Researchers at the ETH in Switzerland have created a database of over 3,000 primary and secondary packaging items from the range of the retailer Denner as a basis for ensuring more environmentally friendly packaging.
ETH economist Catharina Bening and her fellow researchers are working together with the Swiss retailer Denner to discover how major sustainability gains can be made through packaging. The “Sustainability in Business Lab” (sus.lab) aims to put scientific findings on sustainability into practice, working together with industry partners.
How much packaging is in your shopping basket?
To find out, ETH project leader Julia Bachmann gathered packaging data for all 3,605 products in Denner’s range. In collaboration with the Chair of Ecological Systems Design, she and her team of students meticulously unwrapped every product, measured and weighed the packaging, and identified the materials used. Denner provided the group with access to its distribution centres and shared its sales figures for the purpose of the study.
“We often hear about new ways to reduce packaging – for example, loose products and reuse containers,” says Bening. “But we still don’t know enough about the kind of packaging that ends up in the shopping basket of the average (Swiss) consumer. Now, our database is revealing for the very first time exactly what sort of packaging is used at the product level, and how much.”
The database will provide a firm foundation for meaningful sustainability targets when it comes to packaging. “In effect, we have now built a fact-checker for sustainability promises,” says Bachmann.
Of the 50,000 tonnes of packaging material per year, almost half is glass, almost a quarter paper, almost a fifth plastic and less than a tenth metal. The good news is that most of this can be recycled.
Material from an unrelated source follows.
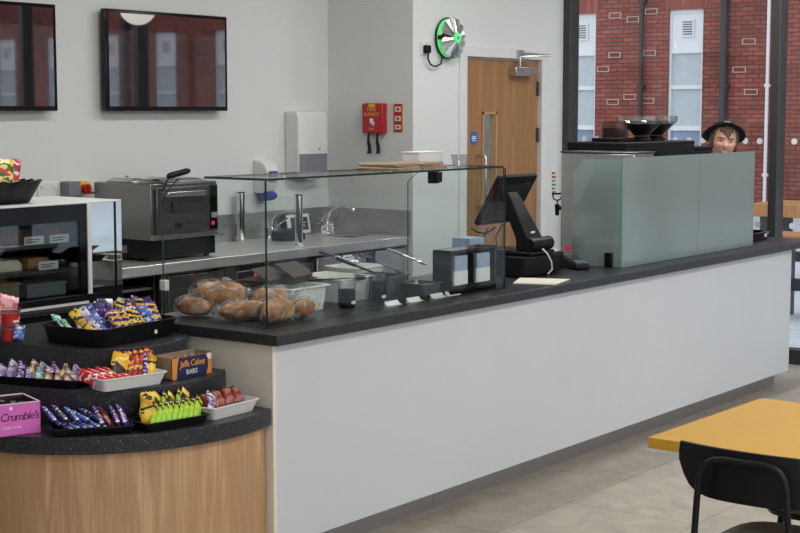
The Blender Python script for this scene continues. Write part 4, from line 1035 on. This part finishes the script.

The data that the team have gathered for weight, materials and sales is just the beginning. Through detailed analysis and joint workshops, they will go on to reveal the key steps that firms can take in order to have the greatest environmental impact.
Industry-wide solutions
“The project with Denner is important because one of the major retailers had to take the first step to get the whole industry moving,” Bening says. The long-term objective, however, is to create industry-wide solutions based on accessible and traceable data.
The key principle is to reduce packaging material to a minimum, and to maintain a closed cycle for the remaining material to ensure that as little as possible needs to be recycled or disposed of.